Dédalo, juguetero alcahuete, pionero de la aeronáutica, inventor de mecanismos, de clarividencia cercana a la de la diosa Atenea, es el encargado de trazar los vericuetos cuyo centro sea recámara del minotauro; una edificación de gran complejidad de dependencias y pasillos engañosos, como el labrys minoico y el egipcio lapi-ro-hunt. El propósito es la perdición de los que en él se internan.
De ese laberinto logra salir Teseo, después de someter y aniquilar al de mezclados miembros, gracias a la ayuda de la enamorada Ariadna, quien ya para entonces ha recibido del siempre talentoso Dédalo un ovillo de hilo e instrucciones precisas para que, con él, pueda abandonarse la enredosa residencia del hermanastro de formas contrarias. Este hilo es la contribución de la princesa, muestra de su inclinación decidida hacia el recién llegado.

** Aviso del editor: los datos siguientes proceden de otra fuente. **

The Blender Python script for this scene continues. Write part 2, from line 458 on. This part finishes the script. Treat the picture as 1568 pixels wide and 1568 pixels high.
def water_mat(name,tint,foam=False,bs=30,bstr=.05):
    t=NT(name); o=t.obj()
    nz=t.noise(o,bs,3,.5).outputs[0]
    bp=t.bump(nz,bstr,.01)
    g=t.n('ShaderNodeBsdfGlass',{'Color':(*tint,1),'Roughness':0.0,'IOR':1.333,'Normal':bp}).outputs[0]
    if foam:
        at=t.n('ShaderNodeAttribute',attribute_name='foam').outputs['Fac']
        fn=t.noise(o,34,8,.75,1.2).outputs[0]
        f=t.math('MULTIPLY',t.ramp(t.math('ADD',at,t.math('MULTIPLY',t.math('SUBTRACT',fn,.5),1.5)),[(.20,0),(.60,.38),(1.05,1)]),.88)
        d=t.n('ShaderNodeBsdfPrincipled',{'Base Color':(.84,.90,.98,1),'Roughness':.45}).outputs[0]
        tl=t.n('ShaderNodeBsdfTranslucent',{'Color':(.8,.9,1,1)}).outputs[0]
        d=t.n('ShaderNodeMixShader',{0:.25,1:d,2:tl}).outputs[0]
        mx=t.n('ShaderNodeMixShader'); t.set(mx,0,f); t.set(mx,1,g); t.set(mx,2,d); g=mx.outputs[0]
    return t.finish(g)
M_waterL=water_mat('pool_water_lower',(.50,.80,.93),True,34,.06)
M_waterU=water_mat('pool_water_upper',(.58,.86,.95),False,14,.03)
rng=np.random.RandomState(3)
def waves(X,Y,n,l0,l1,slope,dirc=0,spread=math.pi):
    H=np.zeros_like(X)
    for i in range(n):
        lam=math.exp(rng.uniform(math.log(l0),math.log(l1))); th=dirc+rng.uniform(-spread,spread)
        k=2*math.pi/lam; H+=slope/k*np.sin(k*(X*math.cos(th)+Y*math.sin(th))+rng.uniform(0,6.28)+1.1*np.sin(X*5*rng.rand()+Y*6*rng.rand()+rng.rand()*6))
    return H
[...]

El procedimiento del hilo, como puede imaginarse, es bastante simple, conveniente para las capacidades intelectuales o las urgencias de un lidiador como Teseo, verdugo de la cerca Cromuonia y del toro Maratonio; vencedor de otras bestias y de muchas batallas. Porque su fortaleza física es innegable, pero de ningún modo se trata de un especialista en crucigramas, rompecabezas, enigmas y laberintos. Un instructivo ligeramente más complejo, como el del geómetra G. Tarry, que consiste en la codificación de tres señales combinadas entre sí, requiere de, al menos, una mínima memoria, y el inventor de la lucha libre no posee más que la que le permite cantar y bailar sus propias hazañas, como lo hace dentro del teatro barroco, precisamente en la centuria de los líos, marañas y complicaciones artísticas.